New York officials were shocked to find fish in a lake that had been deemed "fishless" for decades.

On Monday, the DEC and the Adirondack Lakes Survey Corporation announced the confirmation of brook trout in an Adirondack lake deemed "fishless" for decades due to the negative effects of acid rain.

The discovery of the self-sustaining brook trout population in Lake Colden, a high elevation lake in the High Peaks Wilderness, is attributed to improved water quality from the state's rigorous standards to prevent the airborne pollutants that cause acid rain, according to the DEC.

"The discovery of brook trout in Lake Colden illustrates how we can make positive environmental change when we act to prevent the harmful effects of pollution," DEC Commissioner Basil Seggos said. "New York's efforts to improve air quality statewide have resulted in cleaner air, and now we have even more evidence that all species can benefit from decisions based on sound science and investments in effective policies."

While commissioner Seggos took the opportunity to credit the discovery to New York's improved air quality he took the opportunity to mention future progress is being threatened by President Trump.

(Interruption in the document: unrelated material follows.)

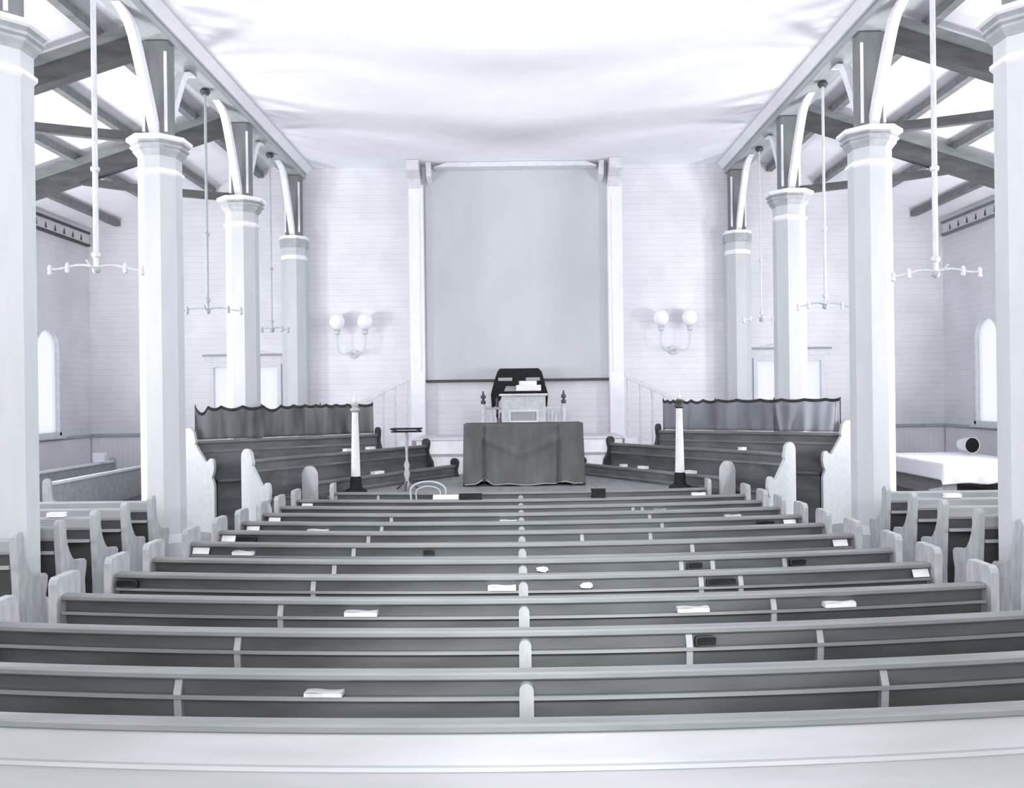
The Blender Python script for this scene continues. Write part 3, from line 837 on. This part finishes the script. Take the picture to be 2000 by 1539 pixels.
# ------------------------------------------------------------------ the long centre pews
ROWS = [4.05, 4.80, 5.65, 6.54, 7.39, 8.10, 9.00, 9.80, 10.53, 11.31, 12.05, 12.84, 13.86]
KB = .0215
def bend(x): return KB * x * x
def end_x(i):
    if i == 12: return 3.22
    return 3.88 - .033 * max(0, i - 3)
BR = {1: [345, 1715], 2: [461, 1338, 1592], 3: [545, 1503], 4: [609, 1363, 1440], 5: [650, 1325, 1386, 1526], 6: [688, 1347],
      7: [717, 1133, 1266], 8: [743, 1289], 9: [762, 1265], 10: [1233, 1251], 11: [], 12: [655, 737]}
def row_pt(i, xp):
    d = ROWS[i]; x = (xp - CX) * d / F
    d2 = d + bend(x); x = (xp - CX) * d2 / F
    return x, d + bend(x - .03)
def centre_pew(i, d):
    xe = end_x(i)
    n = len(ROWS) - i
    if i == 0: lab = 'last central pew at the bottom, back coloured pale as if lit, nearest the viewer'
    elif i == 12: lab = 'short frontmost central pew screen right below the draped table'
    else: lab = 'long curved central pew, %s from the front counting the pew screen' % ordinal(n)
    t = thing('pew', lab, 'pew', (.03, d, 0), 0, 'long central pews')
    xs = [-xe + 2 * xe * k / 24 for k in range(25)]
    xin = [x * (xe - .05) / xe for x in xs]
    MB().sweep([(-.055, .765), (-.04, .752), (.04, .752), (.055, .765), (.055, .79), (.04, .80), (-.04, .80), (-.055, .79)], xs, bend).build('cap_rail', M['rail'], t)
    pm = M['lastpew'] if i == 0 else M['panel']
    MB().sweep([(-.012, .753), (.04, .10), (.065, .10), (.015, .753)], xin, bend).build('back_panel', pm, t)
    if i:
        MB().sweep([(-.062, .642), (-.062, .66), (-.006, .66), (-.004, .642)], xin, bend).build('book_ledge', M['ledge'], t)
        MB().sweep([(-.074, .646), (-.074, .666), (-.062, .668), (-.062, .644)], xin, bend).build('ledge_edge', M['rail'], t)
    if i == 0:
        MB().sweep([(-.03, .56), (-.026, .58), (.01, .58), (.01, .56)], xin, bend).build('back_moulding', M['lastpew'], t)
    if i < 12:
        MB().sweep([(.05, .41), (.45, .42), (.46, .435), (.45, .45), (.04, .44)], xin, bend).build('seat', M['seat'], t)
    for sg in (-1, 1):
        y0 = bend(xe)
        fr = .46 if i < 12 else .1
        pr = [(-.125, 0), (-.125, .90), (-.11, .935), (-.08, .955), (min(.20, fr), .955)]
        if i < 12: pr += [(.235, .94), (.25, .9), (.25, .74), (.28, .66), (.34, .60), (.43, .58), (.46, .55), (.46, 0)]
        else: pr += [(.10, 0)]
        pr = [(p[0] + y0, p[1]) for p in pr]
        poly_solid(MB(), pr, 'x', sg * xe - .035, sg * xe + .035).build('end_panel', M['pewend'], t, bevel=.008)
    # centre divider: batten with rounded head on the back, foot under it
    w = .042
    if i == 0: return
    pr = [(-w, .02), (w, .02), (w, .70)] + rounded(0, .70, w, 0, 180, 8)[1:]
    poly_solid(MB(), pr, 'y', -.075, .0).build('divider', M['divider'], t)
    for xp in BR.get(i, []):
        x = row_pt(i, xp)[0] - .03
        mb = MB(); y = bend(x)
        ww = .022
        mb.prism([(y - .02, .752), (y + .0, .752), (y - .02, .66), (y - .06, .66)], 'x', x - ww, x + ww)
        mb.prism([(y - .05, .64), (y + .03, .64), (y + .05, .02), (y - .0, .02)], 'x', x - ww, x + ww)
        mb.build('brace', M['divider'], t)
for i, d in enumerate(ROWS): centre_pew(i, d)

# ------------------------------------------------------------------ side aisle pews with tall scrolled ends
def wing_pew(s, d, i, n):
    side = 'left' if s < 0 else 'right'
    xi = 4.98 if i != 99 else 5.0
    t = thing('side_pew', 'side aisle pew with tall scrolled pale end, %s aisle, %s from the viewer' % (side, ordinal(i + 1)), 'pew', (s * xi, d, 0), 0, 'side aisle pews')
    L = HW - .25 - xi
    def X(a, b): return sorted((s * a, s * b))
    # pews beside a column stop short behind it
    a, b = X(.04, L)
    xs = [a, (a + b) / 2, b]
    MB().sweep([(-.045, .93), (-.03, .90), (.03, .90), (.04, .93), (.04, 1.03), (.02, 1.05), (-.03, 1.05), (-.045, 1.03)], xs).build('top_rail', M['wingrail'], t)
    MB().sweep([(-.015, .905), (.05, .12), (.075, .12), (.012, .905)], xs).build('back_panel', M['wingpanel'], t)
    MB().sweep([(-.11, .765), (-.11, .80), (-.09, .80), (0, .785), (0, .755)], xs).build('book_ledge', M['wingrail'], t)
    MB().sweep([(.06, .42), (.46, .43), (.47, .44), (.46, .46), (.05, .45)], xs).build('seat', M['seat'], t)
    pr = [(-.06, 0), (-.06, .3), (-.075, .6), (-.10, .9)] + rounded(-.04, 1.06, .07, 190, 0, 8) + [(.03, .95), (.05, .85), (.09, .76), (.15, .68), (.22, .64), (.30, .635), (.40, .625), (.44, .59), (.43, .5), (.40, .4), (.41, .2), (.45, 0)]
    poly_solid(MB(), pr, 'x', *X(-.035, .035)).build('end_panel', M['pewend'], t, bevel=.008)
    pr2 = [(-.06, 0), (-.06, 1.04), (.03, 1.04), (.06, .64), (.42, .6), (.45, 0)]
    poly_solid(MB(), pr2, 'x', *X(L - .03, L + .03)).build('end_panel', M['pewend'], t)
DS = [8.15, 8.92, 9.66, 10.40, 11.14]
for s in (-1, 1):
    for i, d in enumerate(DS): wing_pew(s, d, i, len(DS))

# corner pews along the side walls, facing the platform
def corner_pew(s, x, y0, y1, lab, zt=1.06):
    t = thing('corner_pew', lab, 'pew', (s * x, y0, 0), 0, 'corner pews facing the platform')
    L = y1 - y0; f = -s          # they face the nave
    def bx(a, b, u0, u1, z0, z1, c=0):
        xa, xb = sorted((f * a, f * b)); return (xa, xb, u0, u1, z0, z1, c)
    MB().box(*bx(-.05, .05, .04, L - .04, 1.0, 1.06, .015)).build('top_rail', M['offw'], t)
    MB().box(*bx(-.015, .015, .04, L - .04, .1, 1.0)).build('back_panel', M['wingrail'], t)
    MB().box(*bx(.015, .44, .04, L - .04, .41, .45, .01)).build('seat', M['seat'], t)
    pr = [(-.07, 0), (-.07, zt - .01)] + rounded(0, zt, .07, 180, 0, 6) + [(.09, .8), (.2, .66), (.42, .62), (.46, .5), (.44, 0)]
    pr = [(p[0] * f, p[1]) for p in pr]
    for y in (0, L - .05): poly_solid(MB(), pr, 'y', y, y + .05).build('end_panel', M['pewend'], t)
corner_pew(-1, 9.35, 14.9, 18.9, 'pale corner pew close along the left side wall')
corner_pew(-1, 7.9, 13.7, 17.9, 'pale corner pew behind the second left column, in front of another')
corner_pew(1, 9.35, 14.9, 18.4, 'corner pew by the right side wall, half under the white sheet', .97)
corner_pew(1, 7.9, 14.9, 18.0, 'corner pew under the inner edge of the white sheet', .97)
book('paper_bundle', 'square white paper bundle at the far end of the left corner pew', 'paper', (-9.35, 18.3, 1.064), .26, .2, .12, M['white'])

t = thing('dust_sheet', 'broad white sheet spread over the corner pews, right side', 'sheet', (8.6, 15.0, 1.075))
def sh(u, v):
    x = -.9 + 1.8 * max(0, u - .12) / .88
    fl = max(0, .12 - u) / .12
    if v < .35:
        w = v / .35
        y = -.16 - .06 * (1 - w) + .02 * math.sin(x * 14) * (1 - w); z = -.36 * (1 - w) + .012 + .015 * math.sin(x * 9) * (1 - w)
    else:
        w = (v - .35) / .65; y = -.16 + 2.75 * w; z = .016 - .0 * max(0, math.sin(math.pi * min(1, max(0, (x + .62) / 1.3)))) * min(1, 3 * w) * .6
    return (x - .05 * fl, y, z + .004 - .3 * fl * (1 if v >= .35 else v / .35))
MB().grid(sh, 70, 40).build('cloth', M['sheet'], t, smooth=True, solid=.008)

t = thing('enamel_pail', 'white pail lying on its side with round black mouth, on the white sheet', 'pail', (9.37, 16.9, 1.105))
mb = MB().lathe([(.10, -.34), (.12, -.33), (.165, -.02), (.175, 0), (.155, -.005), (.15, -.01)], 0, 0, 22, axis='x', cz=.178)
mb.build('body', M['bucket'], t, smooth=True)
MB().lathe([(.155, -.012), (.15, .004)], 0, 0, 22, axis='x', cz=.178).build('mouth', M['black'], t)
t.rotation_euler.z = -1.42

# ------------------------------------------------------------------ things left in the centre pews
def card(i, xp, wpx, hpx, lab, m='paper', standing=True, name='card', cat='card', on='ledge', grp='papers left in the pews'):
    x, y = row_pt(i, xp)
    w, h = wpx * y / F, min(.07, hpx * y / F)
    if on == 'rail': z, yy = .803, y
    else: z, yy = .672, y - .049
    t = thing(name, lab, cat, (x, yy, z), math.atan(2 * KB * x), grp)
    if standing:
        mb = MB(); th_ = .006
        mb.prism([(-th_, 0.002), (.0, 0.002), (.028, h), (.028 - th_, h)], 'x', -w / 2, w / 2)
        mb.build('front_leaf', M[m], t)
        mb = MB(); mb.prism([(.004, 0.002), (.008, 0.002), (.032, h * .97), (.029, h * .97)], 'x', -w / 2 + .004, w / 2 - .004)
        mb.build('back_leaf', M['page'], t)
    else:
        dp = .07
        mb = MB(); hh = max(.012, h)
        mb.grid(lambda u, v: (-w / 2 + w * u, -dp / 2 + dp * v, hh + .004 * math.sin(u * 7)), 8, 2)
        mb.box(-w / 2, w / 2, -dp / 2, dp / 2, .0, hh * .9)
        mb.build('sheets', M[m], t)
    return t
def cushion(i, xp, wpx, hpx, lab, name='kneeler', cat='cushion', grp='dark cushions left in the pews', on='ledge'):
    x, y = row_pt(i, xp)
    w, h = wpx * y / F, min(.068, hpx * y / F)
    z, yy = (.672, y - .046)
    t = thing(name, lab, cat, (x, yy, z), math.atan(2 * KB * x), grp)
    n = 10
    def prof(k):
        a = 2 * math.pi * k / 20
        c, s_ = math.cos(a), math.sin(a)
        e = .35
        return (w / 2 * math.copysign(abs(c) ** e, c), h / 2 + h / 2 * math.copysign(abs(s_) ** e, s_))
    pts = [prof(k) for k in range(20)]
    MB().prism(pts, 'y', -.026, .02).build('pad', M['black'], t, bevel=.008)
    MB().tube([(p[0] * .99, -.03, p[1] * .96 + .005) for p in pts] , .004, 5).build('piping', M['dark'], t)
def crumple(i, xp, wpx, hpx, lab):
    x, y = row_pt(i, xp); w, h = wpx * y / F, min(.055, hpx * y / F)
    rnd = random.Random(i * 31 + int(xp)); mb = MB()
    prof = []
    seg, rg = 9, 6; vs = []
    for j in range(rg + 1):
        for k in range(seg):
            a = 2 * math.pi * k / seg; b = math.pi * j / rg
            q = .75 + .5 * rnd.random()
            vs.append((w / 2 * q * math.sin(b) * math.cos(a), .035 * min(1, q) * math.sin(b) * math.sin(a), max(.0, h / 2 - h / 2 * math.cos(b) * (q if 0 < j < rg else 1))))
    fs = [(j * seg + k, j * seg + (k + 1) % seg, (j + 1) * seg + (k + 1) % seg, (j + 1) * seg + k) for j in range(rg) for k in range(seg)]
    o = mb.add(vs, fs).build('crumpled_paper', M['paper'], None, (x, y - .052, .672))
    tag(o, lab, 'paper', 'crumpled papers left in the pews')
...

"This progress is threatened by the constant assault from the Trump Administration on clean air and environmental programs, which is why we will continue to fight to ensure they do not unravel progress like this remarkable restoration. I applaud the commitment of DEC staff across multiple administrations and divisions, our partners at NYSERDA and the Adirondack Lakes Survey Corporation, and other stakeholders who helped make this breakthrough a reality and I look forward to continuing our work to protect New York's air quality and spur further progress," he said.